12 July 2007

Fanciful nonsense

"The UK coastline is shared between Scotland, England, Wales and Northern Ireland - all with major fishing industries. So the notion that Scotland should have the sole right to speak for the UK on fisheries matters is fanciful nonsense."

Thus spake Rhona Brankin, Labour's Shadow Environment Secretary, on Alex Salmond's proposal that Richard Lochhead should be able to represent the UK on Fisheries. Let's take a look at what she's said more closely. Until now, representing the UK on Fisheries has always been the job of the UK Fisheries Minister. He has had the de facto 'sole right' to do so. (And there's a thought, he might have the sole right, but does he have the cod right and haddock right? Boom boom.) The problem is, with the UK coastline being shared, and fisheries being devolved, the term 'UK Fisheries Minister' isn't totally accurate.

The UK Government has a Fisheries Minister. Or rather, it has a Parliamentary Under-Secretary of State in the Department for the Environment, Food and Rural Affairs, whose responsibilities cover "marine and fisheries, rural affairs, landscape, local environment quality." His name is Jonathan Shaw, by the way and he's also Minister for the South East. Therefore, as a Fisheries Minister in the UK Government, he's referred to as the UK Fisheries Minister. Except he only has responsibility for Fisheries in England. Now, I'm not suggesting he be referred to as the 'English Fisheries Minister' as there is no 'English' Government. Perhaps 'Whitehall Fisheries Minister' would be more appropriate.

Rhona Brankin has got lost in the terminology. As well as Shaw, there is, of course, Richard Lochhead, who she shadows. Wales has (at the moment) a Minister for Sustainability and Rural Development, which, with fisheries having been devolved to the Assembly at the start, I imagine includes fisheries. It's Jane Davidson for the moment, but I wouldn't mind betting that this ends up in Plaid's hands once Rhodri Morgan is well enough to draw up the new Coalition Cabinet with Ieuan Wyn Jones. Northern Ireland has a Department for Agriculture and Rural Development, and the Minister in charge is Michelle Gildernew.

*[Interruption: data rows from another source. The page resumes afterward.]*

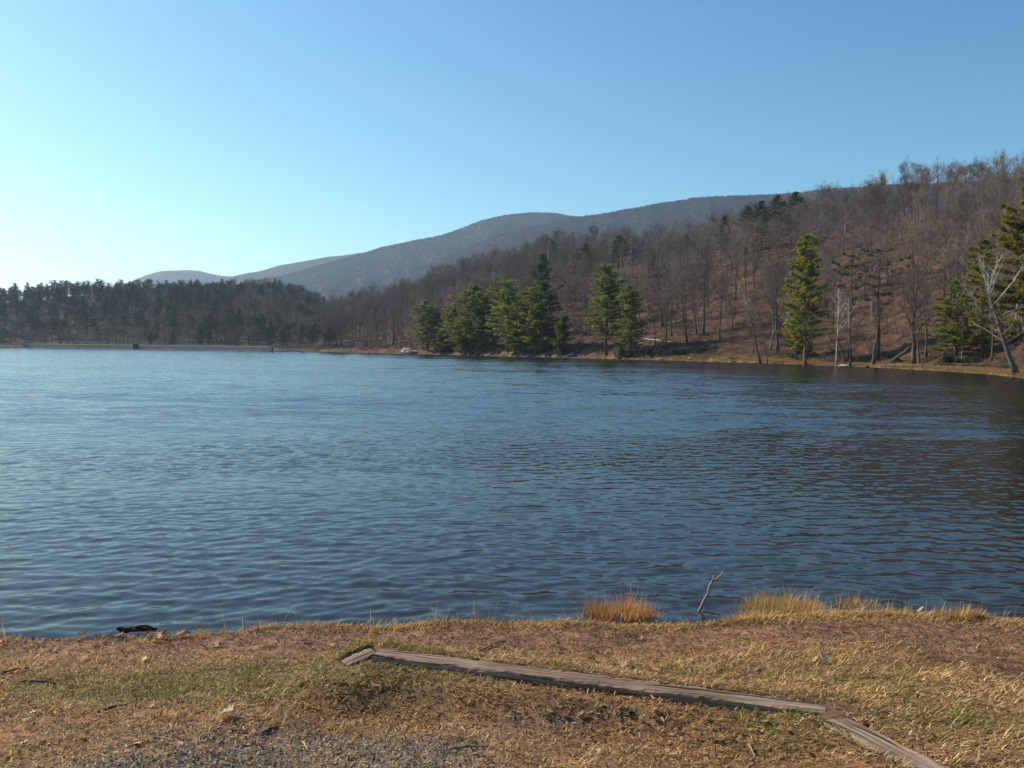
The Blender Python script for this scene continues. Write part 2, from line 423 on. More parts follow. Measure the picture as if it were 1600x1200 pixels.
# one terrain sheet: polar grid, fine towards the view
az_g = np.radians(np.concatenate([np.arange(-180, -42, 4.0), np.arange(-42, 42, 0.22), np.arange(42, 180.1, 4.0)]))
r_g = np.concatenate([np.linspace(2, 60, 16), np.geomspace(63, 820, 210), np.geomspace(830, 6600, 110)])
AZ, R = np.meshgrid(az_g, r_g)
X = R * np.sin(AZ); Y = R * np.cos(AZ); Z = height(X, Y)
nr, na = AZ.shape
i = np.arange(nr - 1)[:, None] * na; j = np.arange(na - 1)[None, :]
Q = np.stack([i + j, i + j + 1, i + na + j + 1, i + na + j], -1).reshape(-1, 4)
Sg = np.interp(AZ, sh_az, sh_d); out = R - Sg
n1 = fbm(X / 25, Y / 25, 71); n2 = fbm(X / 5, Y / 5, 72); n3 = fbm(X / 300, Y / 300, 73)
litter = np.stack([0.112 + 0.09 * n2, 0.064 + 0.05 * n2, 0.040 + 0.03 * n2], -1)
dim = np.array([0.062, 0.044, 0.032])
c = litter * (1 - np.clip(0.45 + n1 * 1.6, 0, 1)[..., None] * 0.55) + dim * (np.clip(0.45 + n1 * 1.6, 0, 1)[..., None] * 0.55)
gold = np.array([0.25, 0.165, 0.075]); strip = np.interp(AZ, [D(10), D(16), D(22), D(30)], [2.5, 6, 13, 16])
wg = (sstep(strip + 2, strip - 1, out + n2 * 4) * sstep(D(6), D(12), AZ))[..., None]
c = c * (1 - wg) + (gold * (1 + 0.5 * n2[..., None])) * wg
wb = (sstep(5, 1, out + n2 * 3) * sstep(D(12), D(6), AZ))[..., None]
c = c * (1 - wb) + np.array([0.17, 0.115, 0.075]) * wb
wl_ = (sstep(D(-11), D(-13.5), AZ) * sstep(8, 20, out))[..., None]
c = c * (1 - wl_) + np.array([0.05, 0.042, 0.032]) * wl_
bed = (out < -0.3)[..., None]
c = np.where(bed, np.array([0.07, 0.05, 0.035]), c)
farw = sstep(700, 1100, R)[..., None]
c = c * (1 - farw) + (np.array([0.034, 0.029, 0.025]) * (1 + n3[..., None] * 0.8)) * farw
# tarred parking strip beside the lawn
pk0 = onz(1384, 575.5); pk1 = onz(1442, 577.5)
me = mesh_arrays('ground', np.stack([X, Y, Z], -1).reshape(-1, 3), Q, np.clip(c, 0.01, 0.9).reshape(-1, 3), True, [M_terrain])
link('ground', me, kind='structure', label='leaf-covered ground of the lake valley, hills and mountains', category='ground')

# ------------------------------------------------------------------ the near bank
TIMBERS = [((588, 1018), (1290, 1107), 0.50, 0.465), ((1302, 1122), (1540, 1242), 0.465, 0.50), ((586, 1014), (540, 1034), 0.487, 0.445)]     # pixel ends and top heights
TIM = [(onz(a_[0], a_[1], za), onz(b_[0], b_[1], zb)) for a_, b_, za, zb in TIMBERS]
PADX = [TIM[2][1], TIM[0][0], TIM[0][1], TIM[1][0], TIM[1][1]]


def pad_line(x):
    px_ = [p[0] for p in PADX[1:]]; py_ = [p[1] for p in PADX[1:]]
    return np.interp(x, px_ + [px_[-1] + 3], py_ + [py_[-1] - 5])


def seg_near(x, y, p, q):
    v_ = (q - p)[:2]; t_ = np.clip(((x - p[0]) * v_[0] + (y - p[1]) * v_[1]) / (v_ @ v_), 0, 1)
    dx, dy = x - p[0] - t_ * v_[0], y - p[1] - t_ * v_[1]
    return np.hypot(dx, dy), t_, (v_[0] * dy - v_[1] * dx) / np.hypot(*v_)


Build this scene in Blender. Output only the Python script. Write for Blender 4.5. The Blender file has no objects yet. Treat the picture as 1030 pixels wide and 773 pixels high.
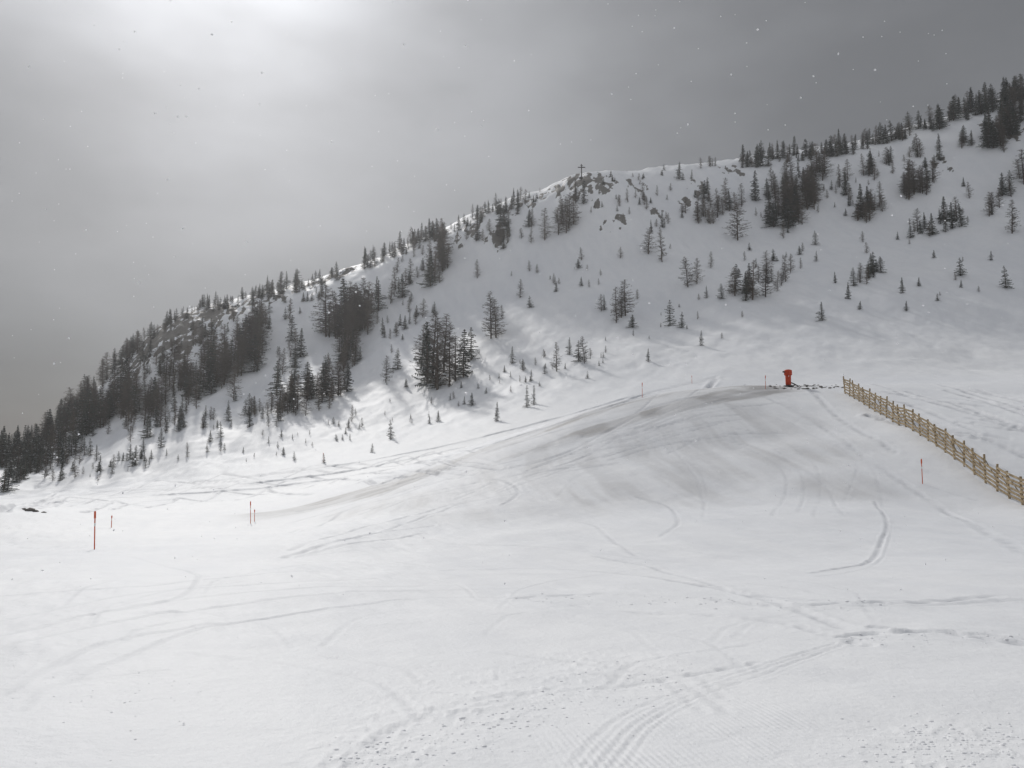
import bpy, math, random
import numpy as np
from mathutils import Vector, Matrix
random.seed(7); rng=np.random.default_rng(7)
F=763.0; CX=515.0; CY=386.5; HOR=445.0
TH=math.atan((HOR-CY)/F)
scene=bpy.context.scene
COL=scene.collection

# ---------------------------------------------------------------- helpers
def ray(u,v):
    s=(u-CX)/F; t=(CY-v)/F
    a=s/(math.cos(TH)-t*math.sin(TH))
    q=math.tan(TH+math.atan(t))
    return a,q
def pchip(x,y,xq):
    x=np.asarray(x,float); y=np.asarray(y,float)
    h=np.diff(x); d=np.diff(y)/h
    m=np.zeros(len(x))
    for i in range(1,len(x)-1):
        if d[i-1]*d[i]>0:
            w1=2*h[i]+h[i-1]; w2=h[i]+2*h[i-1]
            m[i]=(w1+w2)/(w1/d[i-1]+w2/d[i])
    m[0]=d[0]; m[-1]=d[-1]
    k=np.clip(np.searchsorted(x,xq)-1,0,len(x)-2)
    tt=np.clip((xq-x[k])/h[k],0,1)
    h00=2*tt**3-3*tt**2+1; h10=tt**3-2*tt**2+tt; h01=-2*tt**3+3*tt**2; h11=tt**3-tt**2
    return h00*y[k]+h10*h[k]*m[k]+h01*y[k+1]+h11*h[k]*m[k+1]
def vnoise(x,y,seed=0):
    xi=np.floor(x).astype(np.int64); yi=np.floor(y).astype(np.int64)
    xf=x-xi; yf=y-yi
    def hsh(a,b):
        n=(a*374761393+b*668265263+seed*974634777)&0xFFFFFFFF
        n=((n^(n>>13))*1274126177)&0xFFFFFFFF
        n=(n^(n>>16))&0xFFFFFFFF
        return n/4294967295.0
    sx=xf*xf*xf*(xf*(xf*6-15)+10); sy=yf*yf*yf*(yf*(yf*6-15)+10)
    a=hsh(xi,yi); b=hsh(xi+1,yi); c=hsh(xi,yi+1); d=hsh(xi+1,yi+1)
    return (a*(1-sx)+b*sx)*(1-sy)+(c*(1-sx)+d*sx)*sy-0.5
def fbm(x,y,o=4,seed=0):
    s=0; amp=1.0
    for i in range(o):
        s=s+amp*vnoise(x*2**i+17.3*i,y*2**i-9.1*i,seed+i); amp*=0.5
    return s
def sst(a,b,x):
    t=np.clip((x-a)/(b-a),0,1); return t*t*(3-2*t)

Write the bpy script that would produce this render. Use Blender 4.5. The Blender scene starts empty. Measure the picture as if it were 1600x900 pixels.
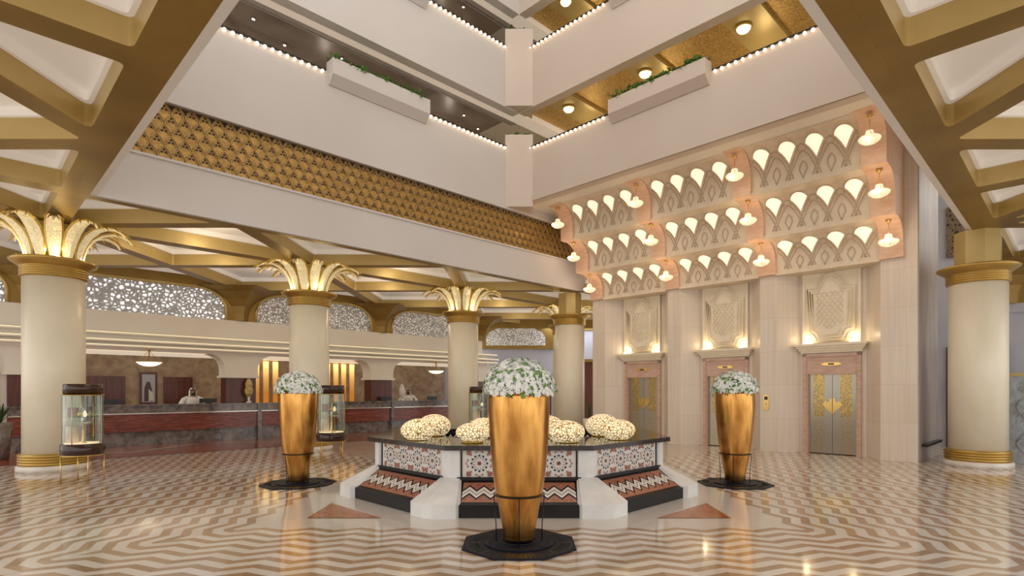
import bpy, bmesh, math, random
from math import sin, cos, pi, radians, sqrt
from mathutils import Matrix, Vector
random.seed(7)
SC = bpy.context.scene
COL = SC.collection
S2 = sqrt(2)
def P(u, v, z=0): return ((u - v) / S2, (u + v) / S2, z)
RU = radians(45)      # frame whose local x,y are the hall's u,v axes
RE = radians(-45)     # frame for things on the elevator wall: local x along wall, y into wall

# ------------------------------------------------------------------ materials
def newmat(name):
    m = bpy.data.materials.new(name); m.use_nodes = True
    nt = m.node_tree; nt.nodes.clear()
    out = nt.nodes.new('ShaderNodeOutputMaterial')
    b = nt.nodes.new('ShaderNodeBsdfPrincipled')
    nt.links.new(b.outputs[0], out.inputs[0])
    return m, nt, b
def N(nt, t, **kw):
    n = nt.nodes.new(t)
    for k, v in kw.items(): setattr(n, k, v)
    return n
def math_(nt, op, a, b=None, c=None):
    n = nt.nodes.new('ShaderNodeMath'); n.operation = op
    for i, x in enumerate((a, b, c)):
        if x is None: continue
        if isinstance(x, (int, float)): n.inputs[i].default_value = x
        else: nt.links.new(x, n.inputs[i])
    return n.outputs[0]
def mixc(nt, f, a, b):
    n = nt.nodes.new('ShaderNodeMix'); n.data_type = 'RGBA'
    for i, x in ((0, f), (6, a), (7, b)):
        if isinstance(x, (int, float)): n.inputs[i].default_value = x
        elif isinstance(x, tuple): n.inputs[i].default_value = (*x, 1) if len(x) == 3 else x
        else: nt.links.new(x, n.inputs[i])
    return n.outputs[2]
def pm(name, col, rough=.5, metal=0, emit=None, es=0, spec=.5, coat=0):
    m, nt, b = newmat(name)
    b.inputs['Base Color'].default_value = (*col, 1)
    b.inputs['Roughness'].default_value = rough
    b.inputs['Metallic'].default_value = metal
    b.inputs['Specular IOR Level'].default_value = spec
    b.inputs['Coat Weight'].default_value = coat
    if emit:
        b.inputs['Emission Color'].default_value = (*emit, 1)
        b.inputs['Emission Strength'].default_value = es
    return m
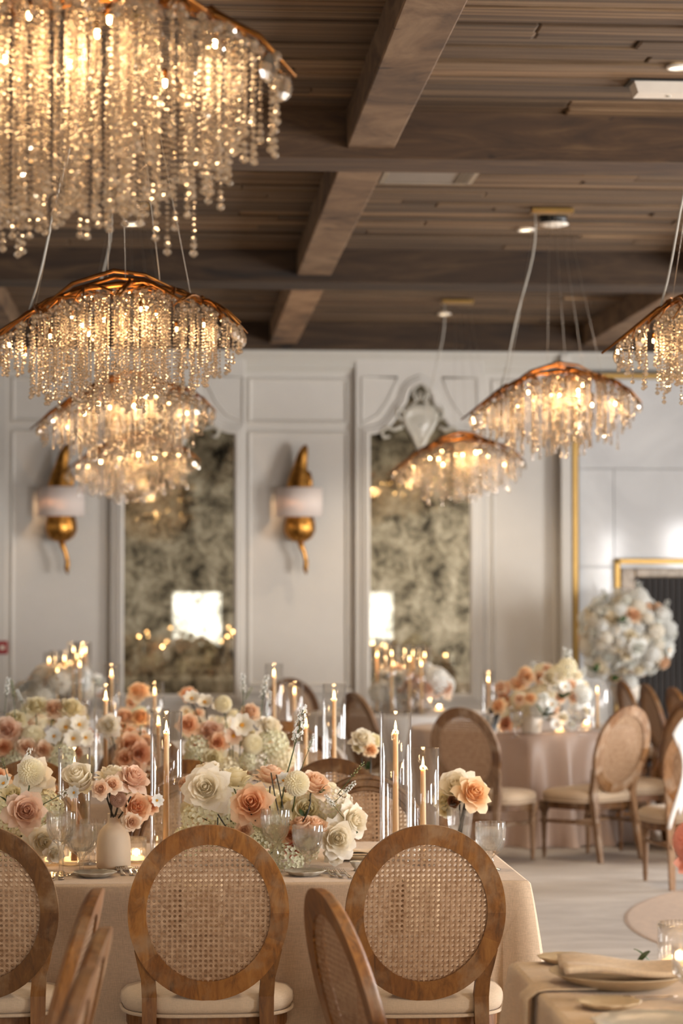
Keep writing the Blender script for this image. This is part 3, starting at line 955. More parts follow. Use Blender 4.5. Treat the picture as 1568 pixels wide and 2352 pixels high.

So the question Rhona Brankin ought to be asking but hasn't is this: with Jonathan Shaw only responsible for fisheries in England, why should he have the sole right to represent the United Kingdom on fisheries? What gives him priority over Lochhead, Davidson (or her successor), or Gildernew? Any of them could, theoretically, do the job, but it's the Scottish Government that is the first to suggest it. Why dismiss it out of hand as 'fanciful nonsense' that a Minister for only one part of the UK should represent the whole when that's been the case since devolution?

Rhona Brankin doesn't get it. At best, she has got lost in the terminology, and seen 'UK Government' and 'UK Minister' as the best person to represent the whole of the UK, when in reality, that Minister only has responsibility for part of it. At worst, she has missed the point of devolution, the idea that Scotland, Wales and Northern Ireland have Governments and Ministers of their own, who are no better or worse at putting the case across than anyone at Whitehall, and agreed that despite fisheries being devolved, the UK Government should still call the shots on this matter and any other matter on the European stage. I hope the worst isn't true. It would be especially sad for a former Scottish Executive Minister to have missed the point of the very concept that gave her her job.


Anonymous said...

I agree with your comments about the lack of understanding about devolution. The real issue, however, is not who sits in what chair at the negotiations - but what they say do! Evidence suggests that MInisters from all parties - Con, Lib, Lab and SNP - want to ignore science and grab as much quota as they can for "their" fishing interests. The real tragedy, therefore, is that they all sell the marine environment for political brownie points - and the SNP gets its support in the NE by promising to be worse! Who represents the real public interest here??

julie said...

Fish quotas ain't as simple as that. Scottish fishermen have complained for a long time about Norway's fishing for sand eels; this is what cod eat. There is a big shortage of cod, and despite quotas being imposed on fishing cod, the numbers continue to dwindle. But norway is still fishing for sand eels (they are used in cat food) and in an ironic twist, Scottish boats that have been put out of business, go to yards in norway to be broken up. There's a lot to talk about.
By the way, does Alex Salmond smoke?
Sorry, couldn't resist that..

Ted Harvey said...

You're right about Rhona Brankin not understanding the developing post-devolution scenario (or it's maybe that she does not want to accept it, like most of the Labour elite?).

Alex Salmond has played a blinder on this. If the UK Government refuses to let that part of the UK with the biggest interest in the issue be the negotiation leader, this will play badly in Scotland where it will be seen as peevish and discriminatory posturing on the part of the Westminster Government.

If the UK Government concedes the point, valuable international-level experience and profile will be won for the Scottish Executive - but, much more importantly, there will be an assertive and informed voice carrying forward's Scotland's legitimate fishing interests.